The Hubble–Lemaître constant and sound horizon from low-redshift probes

Abstract

We revisit the claimed tension, or lack thereof, of measured values of the Hubble-Lema\^{i}tre parameter $H_0$ from Cosmic Microwave Background (CMB) data and low-redshift indicators. Baryon Acoustic Oscillations (BAO) rely on the scale of the sound horizon at recombination $r_s$ to convert angular measurements into angular-diameter distances, so fixing $r_s$ from CMB measurements already constrains $H_0.$ If departures from concordance cosmology are to be constrained, truly independent measurements of $H_0$ are needed.

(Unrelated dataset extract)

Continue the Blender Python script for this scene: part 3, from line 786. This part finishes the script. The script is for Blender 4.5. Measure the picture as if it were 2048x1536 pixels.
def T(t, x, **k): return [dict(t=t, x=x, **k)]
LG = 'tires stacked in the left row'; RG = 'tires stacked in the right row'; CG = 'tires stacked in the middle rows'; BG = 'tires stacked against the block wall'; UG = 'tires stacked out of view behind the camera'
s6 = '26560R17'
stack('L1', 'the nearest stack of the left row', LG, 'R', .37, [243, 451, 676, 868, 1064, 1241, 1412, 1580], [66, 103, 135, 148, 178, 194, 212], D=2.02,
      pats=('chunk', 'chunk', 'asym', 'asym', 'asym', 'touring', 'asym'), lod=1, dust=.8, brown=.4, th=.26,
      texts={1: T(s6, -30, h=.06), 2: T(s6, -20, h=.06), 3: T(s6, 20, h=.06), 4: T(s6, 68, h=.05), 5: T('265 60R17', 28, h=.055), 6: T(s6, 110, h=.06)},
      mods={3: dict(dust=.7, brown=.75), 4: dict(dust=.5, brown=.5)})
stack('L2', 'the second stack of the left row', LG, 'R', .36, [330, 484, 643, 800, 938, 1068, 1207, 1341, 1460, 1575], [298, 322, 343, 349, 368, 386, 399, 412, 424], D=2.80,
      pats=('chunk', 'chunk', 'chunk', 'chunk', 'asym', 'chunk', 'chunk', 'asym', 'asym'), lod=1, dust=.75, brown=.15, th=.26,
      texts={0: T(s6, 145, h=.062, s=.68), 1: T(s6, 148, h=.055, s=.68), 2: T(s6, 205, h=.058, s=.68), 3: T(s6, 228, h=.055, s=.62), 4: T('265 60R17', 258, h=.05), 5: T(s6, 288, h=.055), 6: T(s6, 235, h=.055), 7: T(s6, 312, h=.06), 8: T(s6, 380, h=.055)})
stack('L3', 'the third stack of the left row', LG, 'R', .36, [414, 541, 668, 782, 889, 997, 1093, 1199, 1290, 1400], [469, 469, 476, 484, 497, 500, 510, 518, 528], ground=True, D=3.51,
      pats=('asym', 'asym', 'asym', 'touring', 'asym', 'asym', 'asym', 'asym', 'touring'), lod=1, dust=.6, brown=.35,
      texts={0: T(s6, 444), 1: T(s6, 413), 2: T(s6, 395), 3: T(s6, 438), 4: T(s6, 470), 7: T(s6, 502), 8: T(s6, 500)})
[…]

We use the angular-diameter distances to three time-delay lenses from the H0LiCOW collaboration to calibrate the distance ladder, combine them with relative distances from Supernovae Ia and BAO, leaving $r_s$ completely free, and provide the inferred coefficients ($q_{0},j_{0},s_{0}$) in the polynomial expansion of H(z). We obtain $H_{0}r_{s}=(9895\pm161)$km/s and $H_0=(72\pm7)$km/s/Mpc. Combined with $H_0$ from H0LiCOW, then $r_s=(137\pm4.5)$Mpc is consistent with previous work and systematically lower than the CMB-inferred value. Our results are independent of the adopted cosmology, and removing Supernovae with z<0.1 has a negligible effect.